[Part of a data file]
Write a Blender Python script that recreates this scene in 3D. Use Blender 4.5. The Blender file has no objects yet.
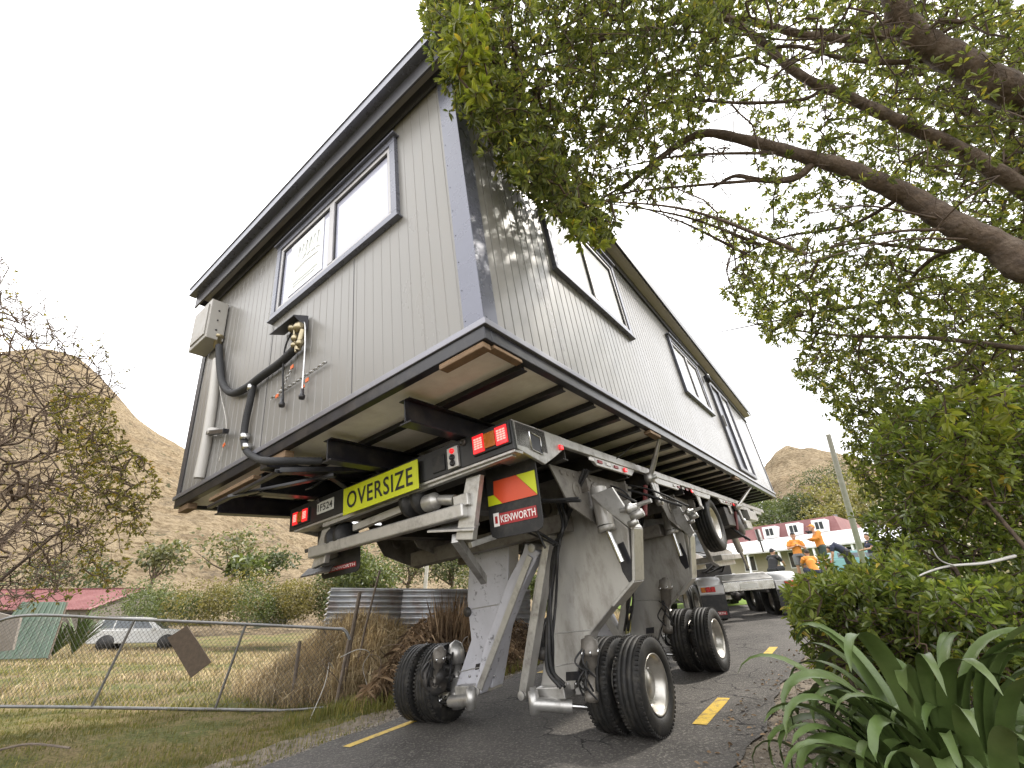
import bpy, math, random
import numpy as np
from mathutils import Vector, Matrix
R_ = random.Random(7)
rng = np.random.default_rng(11)
sc = bpy.context.scene
COL = sc.collection

# ------------------------------------------------------------------ camera
FPX = 443.5
WC = np.array([[0.999997, -0.00237, 0.0], [0.001102, 0.46516, 0.885226], [-0.002098, -0.885223, 0.465162]])
CAM = np.array([0.0, 0.0, 0.945396])
cd = bpy.data.cameras.new('camera'); cam = bpy.data.objects.new('camera', cd); COL.objects.link(cam)
cd.sensor_width = 36.0; cd.lens = FPX / 1024 * 36.0; cd.clip_start = 0.05; cd.clip_end = 5000
cam.matrix_world = Matrix(((WC[0][0], -WC[0][1], -WC[0][2], CAM[0]), (WC[1][0], -WC[1][1], -WC[1][2], CAM[1]),
                           (WC[2][0], -WC[2][1], -WC[2][2], CAM[2]), (0, 0, 0, 1)))
sc.camera = cam

# ------------------------------------------------------------------ light
SUN_EL, SUN_AZ = math.radians(52), math.radians(72)      # azimuth clockwise from +Y
w = bpy.data.worlds.new('World'); sc.world = w; w.use_nodes = True
nt = w.node_tree; nt.nodes.clear()
def wn(t, **k):
    n = nt.nodes.new(t)
    for a, b in k.items(): setattr(n, a, b)
    return n
wo = wn('ShaderNodeOutputWorld'); bg = wn('ShaderNodeBackground'); bg.inputs['Strength'].default_value = 0.12
sky = wn('ShaderNodeTexSky', sky_type='NISHITA', sun_disc=False)
sky.sun_elevation = SUN_EL; sky.sun_rotation = SUN_AZ
hs = wn('ShaderNodeHueSaturation'); hs.inputs['Saturation'].default_value = 0.25
tc = wn('ShaderNodeTexCoord'); mp = wn('ShaderNodeMapping'); mp.inputs['Scale'].default_value = (1, 1, 2.6)
no = wn('ShaderNodeTexNoise'); no.inputs['Scale'].default_value = 2.2; no.inputs['Detail'].default_value = 7; no.inputs['Roughness'].default_value = 0.6
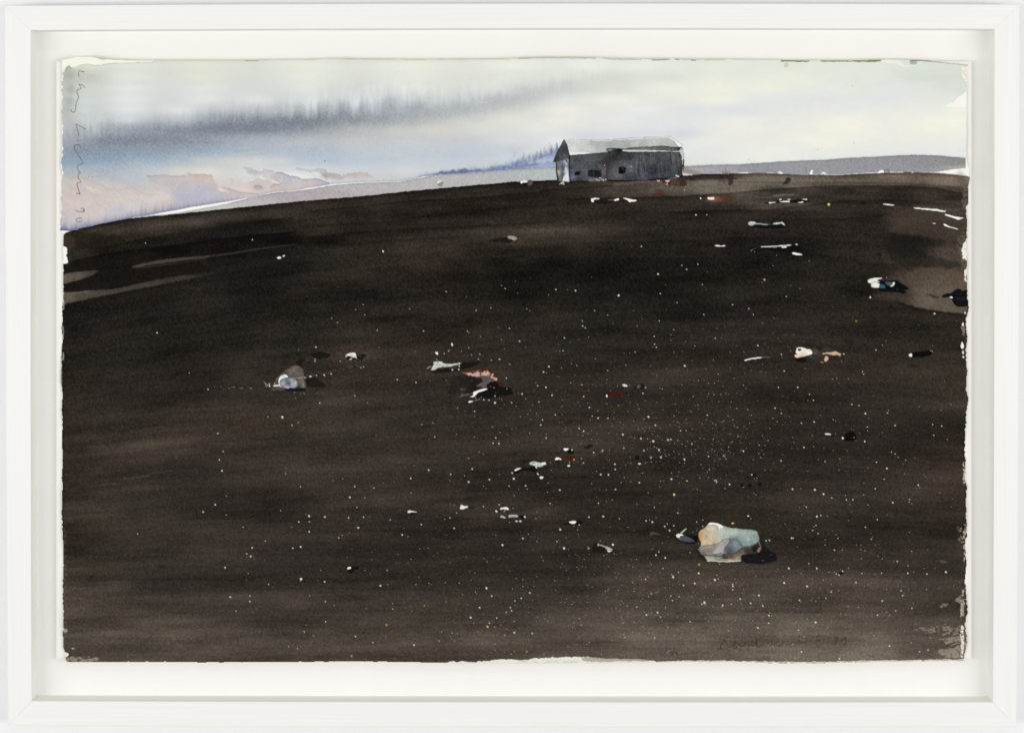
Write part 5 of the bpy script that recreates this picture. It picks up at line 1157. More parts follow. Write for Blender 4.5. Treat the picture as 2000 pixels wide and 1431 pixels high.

* **Directive**
Without the pictures, retype the whole of the material above exactly.

* **Task result**
Write a Blender Python script that recreates this scene in 3D. Use Blender 4.5. The Blender file has no objects yet.
import bpy, math, random
import numpy as np
from mathutils import Vector, Matrix
R_ = random.Random(7)
rng = np.random.default_rng(11)
sc = bpy.context.scene
COL = sc.collection

# ------------------------------------------------------------------ camera
FPX = 443.5
WC = np.array([[0.999997, -0.00237, 0.0], [0.001102, 0.46516, 0.885226], [-0.002098, -0.885223, 0.465162]])
CAM = np.array([0.0, 0.0, 0.945396])
cd = bpy.data.cameras.new('camera'); cam = bpy.data.objects.new('camera', cd); COL.objects.link(cam)
cd.sensor_width = 36.0; cd.lens = FPX / 1024 * 36.0; cd.clip_start = 0.05; cd.clip_end = 5000
cam.matrix_world = Matrix(((WC[0][0], -WC[0][1], -WC[0][2], CAM[0]), (WC[1][0], -WC[1][1], -WC[1][2], CAM[1]),
                           (WC[2][0], -WC[2][1], -WC[2][2], CAM[2]), (0, 0, 0, 1)))
sc.camera = cam

# ------------------------------------------------------------------ light
SUN_EL, SUN_AZ = math.radians(52), math.radians(72)      # azimuth clockwise from +Y
w = bpy.data.worlds.new('World'); sc.world = w; w.use_nodes = True
nt = w.node_tree; nt.nodes.clear()
def wn(t, **k):
    n = nt.nodes.new(t)
    for a, b in k.items(): setattr(n, a, b)
    return n
wo = wn('ShaderNodeOutputWorld'); bg = wn('ShaderNodeBackground'); bg.inputs['Strength'].default_value = 0.12
sky = wn('ShaderNodeTexSky', sky_type='NISHITA', sun_disc=False)
sky.sun_elevation = SUN_EL; sky.sun_rotation = SUN_AZ
hs = wn('ShaderNodeHueSaturation'); hs.inputs['Saturation'].default_value = 0.25
tc = wn('ShaderNodeTexCoord'); mp = wn('ShaderNodeMapping'); mp.inputs['Scale'].default_value = (1, 1, 2.6)
no = wn('ShaderNodeTexNoise'); no.inputs['Scale'].default_value = 2.2; no.inputs['Detail'].default_value = 7; no.inputs['Roughness'].default_value = 0.6
Write part 5 of the bpy script that recreates this picture. It picks up at line 1157. More parts follow. Write for Blender 4.5. Treat the picture as 2000 pixels wide and 1431 pixels high.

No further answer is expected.